August 21, 2013 | LXXIII, No. 21

Power lines are killing birds

Sadly, this morning, I found yet another causality of the high tension power lines that cross over North Dam Park. Since I’ve been walking the area, about eight or nine months, I’ve witnessed three bird fatalities. The first was a dead Canada goose, second was a dead gull species and today, a night hawk. Though still alive and breathing heavily, it was obviously in bad shape. I moved it into the grass and off the gravel road. My observations are, at best, casual. Interestingly, all the birds were in the same general area too.

Of course evidence and proof are important; however, the circumstantial evidence is very strong: dead or dying birds of various species, showing no physical injuries, on the ground below high tension power lines.

Here is what Sibley Guides states about this issue: “First, it should be stated that the single most significant threat to bird populations is habitat destruction, in all of its forms and with all of its causes. High tension line collisions may kill up to 174 million birds per year. This figure extrapolates from European studies to the millions of miles of aerial wires in North America. There are very few data in North America.”

There continues to be a lot of media chatter about wind generators and bird mortality, yet, not much “looking back” at other parts of the nation’s electric power system such as high tension power lines and their effects on birds.

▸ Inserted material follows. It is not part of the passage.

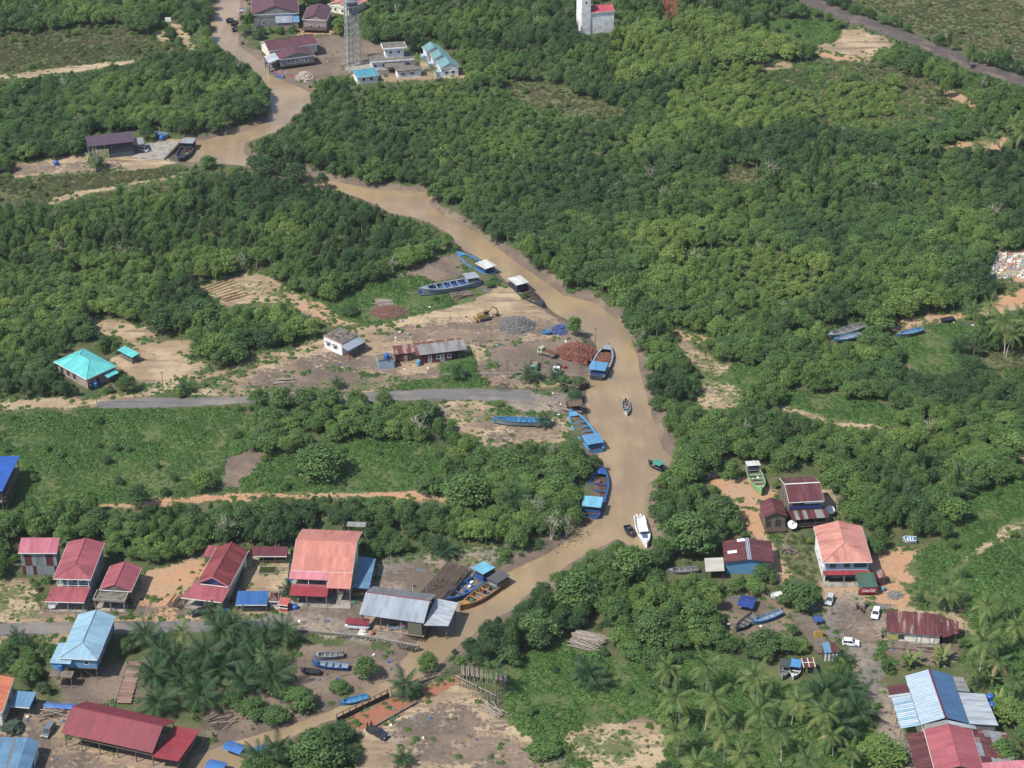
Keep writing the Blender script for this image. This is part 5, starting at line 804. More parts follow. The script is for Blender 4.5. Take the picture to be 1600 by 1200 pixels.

From research I’ve done, there are simple things that can be done. Here’s what a respected site, Conservation Evidence, a website based at the University of Cambridge in the United Kingdom states: “A total of studies and two literature reviews from across the world found that marking power lines led to significant reductions in collision rates or dangerous flight behavior…” So, it would appear that this is a problem that can be corrected.